Realmente, está em
grave crise a cultura e a civilização ocidental. E tal crise é vista por dois ângulos
opostos pelo vértice. Alguns, descobrindo os defeitos e as misérias que o
pecado original e os pecados e os erros dos homens sobre ele acumularam, põem a
tônica nesses erros, agravam-nos, e tudo englobam neles, advogando então a destruição
total... Sem sequer darem sinal de pensar numa instauratio magna abi mis fundamentis. Ao que tudo indica, são
niilistas. Outros, de semelhante estirpe, querem substituir a precária ordem
atual por uma “nova”, de presidiários do Estado Onipotente e Omnisciente.
Tais outros,
reconhecendo as excelências da longa elaboração, salientando os momentos altos
do grande legado, denunciam também a crise, analisando e apontando as primeiras
fissuras, os rombos e depois as rupturas.
É o trabalho de um
Maritain, em Trois Réformateurs, de
um Etienne Gilson, em Les Métamorphoses
de la Cité de Dieu, de um Leonel Franca, em A Crise do Mundo Moderno, de Gustavo Corção, em Dois Amores, Duas Cidades.

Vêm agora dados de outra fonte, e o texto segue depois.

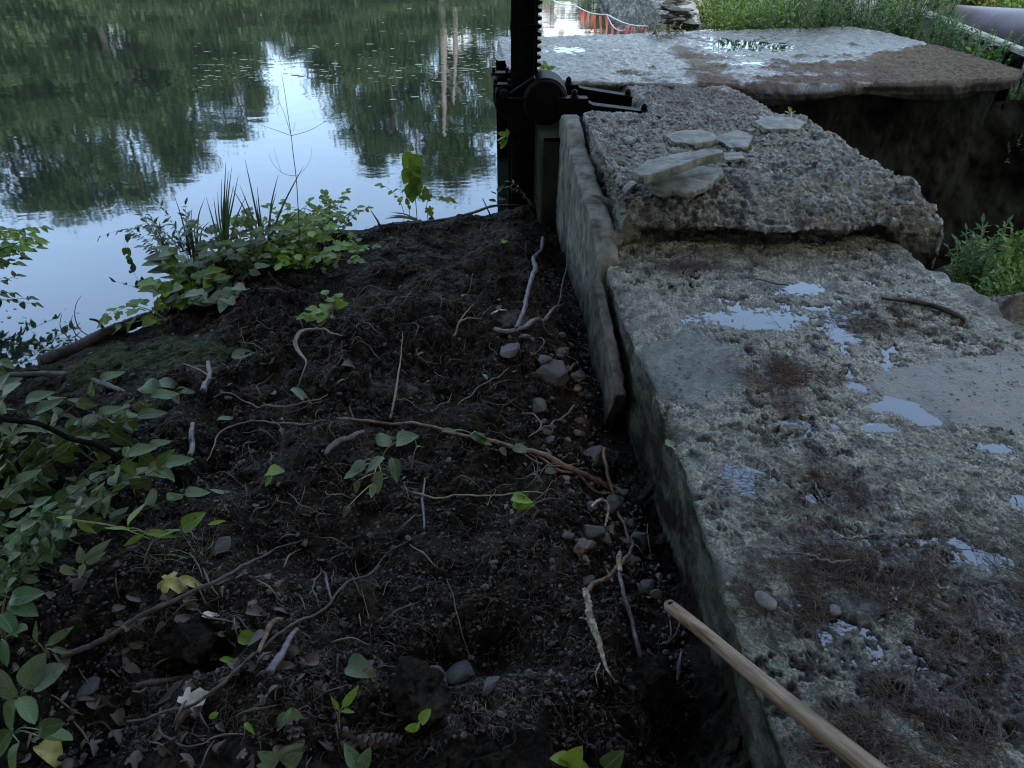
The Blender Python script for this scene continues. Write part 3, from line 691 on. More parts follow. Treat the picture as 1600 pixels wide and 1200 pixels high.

Esses não querem
negar nem renegar. Querem salvar o patrimônio ameaçado. Esses homens sabem que
a cultura ocidental tem coisas de altíssimo valor, no domínio do pensamento,
das ciências matemáticas e naturais, puras ou aplicadas, no domínio do Belo,
letras, música, artes plásticas. Chamaram atenção para os erros acumulados, as
suas consequências, os venenos instilados, e mostram que isso pode levar à
morte, que eles não desejam. Querem, sim, salvar ou restaurar o que é bom, espancar
as trevas, corrigir os desvios, sonhando assim, anelando assim por uma cidade
terrena que não ponha pesados obstáculos ao caminho para a cidade celeste. Eles
acreditam na grande do homem, acreditam na verdade e no bem. Mas sabem que esse
frágil “espirito em condição carnal” sofre a ação da gravidade, recebe e aceita
convites do abismo, e não raro cede à ação e ao convite. Não são ingênuos otimistas,
nem amargos pessimistas. Acreditam no homem, repito, batem calorosas palmas ao
que a humanidade tem feito de bom, sobretudo neste Ocidente, mas clamam, mas
apontam os demolidores, mas anatematizam os enviados ou inspirados ou sequazes
do Pai da Mentira.
Gladstone CHAVES DE MELO (1917-2001). Origem, formação e aspectos da cultura
brasileira, Centro do Livro Brasileiro, 1974, pp. 264-265.